Considering most of the things I’ve seen wiggle into new updates, I just kind of assumed most things around here didn’t. Unless it was one of those specific threads like for the assistants.
Not wrong, but those, like many other aspects of Krita, need a solid, featureful, and very firm, end goal.
Let’s take animation for example because it’s what I’m most familiar with.
Animation software? It’s simple. We used to do it on paper. Frame by frame animators (what Krita has said they are targeting), don’t need a lot. We need very few things, with very few features, and most of them are already down pat and working great in the current version of Krita. Personally I think that Krita should ‘finish’ animation, and work elsewhere until it garners a larger animation following.
In order to ‘finish’ animation, I think it still misses some very major features. How it doesn’t have them is beyond me, is ‘Hey, sometimes things move between frames but aren’t redrawn’ a feature?

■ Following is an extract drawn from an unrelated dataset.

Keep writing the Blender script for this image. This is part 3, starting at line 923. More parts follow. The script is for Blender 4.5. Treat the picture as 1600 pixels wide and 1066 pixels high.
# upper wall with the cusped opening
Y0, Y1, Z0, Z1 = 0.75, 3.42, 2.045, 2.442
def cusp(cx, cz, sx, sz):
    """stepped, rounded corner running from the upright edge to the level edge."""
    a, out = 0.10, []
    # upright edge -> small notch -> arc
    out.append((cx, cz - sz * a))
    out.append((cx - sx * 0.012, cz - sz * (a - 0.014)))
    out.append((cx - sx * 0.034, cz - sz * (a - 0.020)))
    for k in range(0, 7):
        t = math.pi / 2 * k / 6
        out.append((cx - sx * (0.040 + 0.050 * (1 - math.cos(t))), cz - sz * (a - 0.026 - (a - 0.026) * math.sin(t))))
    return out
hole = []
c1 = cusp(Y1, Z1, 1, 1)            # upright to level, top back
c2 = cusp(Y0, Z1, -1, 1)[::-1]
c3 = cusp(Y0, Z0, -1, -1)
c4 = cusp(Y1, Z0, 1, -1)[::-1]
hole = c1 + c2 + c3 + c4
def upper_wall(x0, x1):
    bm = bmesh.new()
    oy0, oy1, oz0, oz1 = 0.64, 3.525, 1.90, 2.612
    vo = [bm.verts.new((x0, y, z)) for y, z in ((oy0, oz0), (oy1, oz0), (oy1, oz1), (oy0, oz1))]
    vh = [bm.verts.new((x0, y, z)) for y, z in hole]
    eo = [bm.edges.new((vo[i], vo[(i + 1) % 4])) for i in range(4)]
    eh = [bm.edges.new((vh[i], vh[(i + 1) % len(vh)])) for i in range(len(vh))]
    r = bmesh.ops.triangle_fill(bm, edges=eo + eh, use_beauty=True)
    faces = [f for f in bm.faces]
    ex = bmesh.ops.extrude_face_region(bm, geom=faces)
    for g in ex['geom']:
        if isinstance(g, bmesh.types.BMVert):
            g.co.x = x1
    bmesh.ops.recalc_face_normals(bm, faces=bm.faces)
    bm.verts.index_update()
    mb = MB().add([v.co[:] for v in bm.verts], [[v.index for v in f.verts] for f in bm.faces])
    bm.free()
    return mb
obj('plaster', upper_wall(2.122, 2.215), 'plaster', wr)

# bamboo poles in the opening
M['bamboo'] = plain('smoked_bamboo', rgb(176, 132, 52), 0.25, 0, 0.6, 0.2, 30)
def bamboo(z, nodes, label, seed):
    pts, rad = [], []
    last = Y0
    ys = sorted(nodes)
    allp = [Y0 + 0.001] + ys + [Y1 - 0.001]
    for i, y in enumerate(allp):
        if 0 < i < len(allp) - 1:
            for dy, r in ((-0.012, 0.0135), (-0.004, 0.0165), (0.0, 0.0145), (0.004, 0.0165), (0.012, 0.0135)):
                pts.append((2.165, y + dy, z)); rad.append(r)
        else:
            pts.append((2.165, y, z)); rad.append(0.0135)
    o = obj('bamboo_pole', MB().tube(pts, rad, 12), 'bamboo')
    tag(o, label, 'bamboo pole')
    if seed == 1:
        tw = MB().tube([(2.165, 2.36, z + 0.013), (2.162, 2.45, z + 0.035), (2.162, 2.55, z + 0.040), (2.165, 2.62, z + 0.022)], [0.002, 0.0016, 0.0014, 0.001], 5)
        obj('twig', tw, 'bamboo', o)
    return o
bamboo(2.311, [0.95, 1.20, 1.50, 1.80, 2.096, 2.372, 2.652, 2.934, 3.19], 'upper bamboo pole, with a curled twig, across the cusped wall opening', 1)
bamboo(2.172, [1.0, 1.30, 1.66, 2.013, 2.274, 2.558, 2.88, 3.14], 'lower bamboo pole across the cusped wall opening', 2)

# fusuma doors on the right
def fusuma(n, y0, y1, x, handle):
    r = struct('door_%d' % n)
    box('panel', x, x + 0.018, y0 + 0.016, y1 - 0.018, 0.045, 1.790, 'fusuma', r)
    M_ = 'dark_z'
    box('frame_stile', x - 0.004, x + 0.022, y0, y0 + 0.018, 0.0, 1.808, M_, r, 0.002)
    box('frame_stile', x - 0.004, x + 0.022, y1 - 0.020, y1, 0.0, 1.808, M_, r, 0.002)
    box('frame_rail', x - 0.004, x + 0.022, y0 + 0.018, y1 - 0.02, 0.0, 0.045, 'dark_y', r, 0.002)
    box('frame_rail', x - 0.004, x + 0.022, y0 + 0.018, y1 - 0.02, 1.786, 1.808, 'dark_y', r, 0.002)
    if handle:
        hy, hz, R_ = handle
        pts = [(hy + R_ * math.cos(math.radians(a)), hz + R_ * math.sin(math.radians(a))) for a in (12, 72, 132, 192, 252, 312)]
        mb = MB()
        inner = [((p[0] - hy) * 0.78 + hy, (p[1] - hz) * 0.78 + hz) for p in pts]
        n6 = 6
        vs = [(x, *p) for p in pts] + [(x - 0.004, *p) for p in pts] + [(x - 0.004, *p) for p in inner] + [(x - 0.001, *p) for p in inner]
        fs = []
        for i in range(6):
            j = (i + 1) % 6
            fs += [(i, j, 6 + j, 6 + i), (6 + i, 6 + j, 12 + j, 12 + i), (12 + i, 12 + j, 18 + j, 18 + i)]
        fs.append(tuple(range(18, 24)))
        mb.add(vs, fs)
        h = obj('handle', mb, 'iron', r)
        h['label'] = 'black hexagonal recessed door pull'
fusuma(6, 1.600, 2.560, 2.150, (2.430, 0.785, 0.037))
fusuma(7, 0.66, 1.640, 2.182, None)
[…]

This is also a good example of ‘specialization’ from earlier. An animator would look at that and say ‘yeah, that’s practically 30% of my entire animation work’. Yet it’s not in Krita. Either the devs don’t know how important it is to frame by frame work, or they don’t care enough. This leaves an entire workflow hostile. Animating in Krita anything more than a loop is hostile, and it is difficult to use Krita for animation because of this lack of specialization.This is just one example on one ‘specialization’, but nearly every aspect of Krita runs into something like this when you really get into a professional workflow.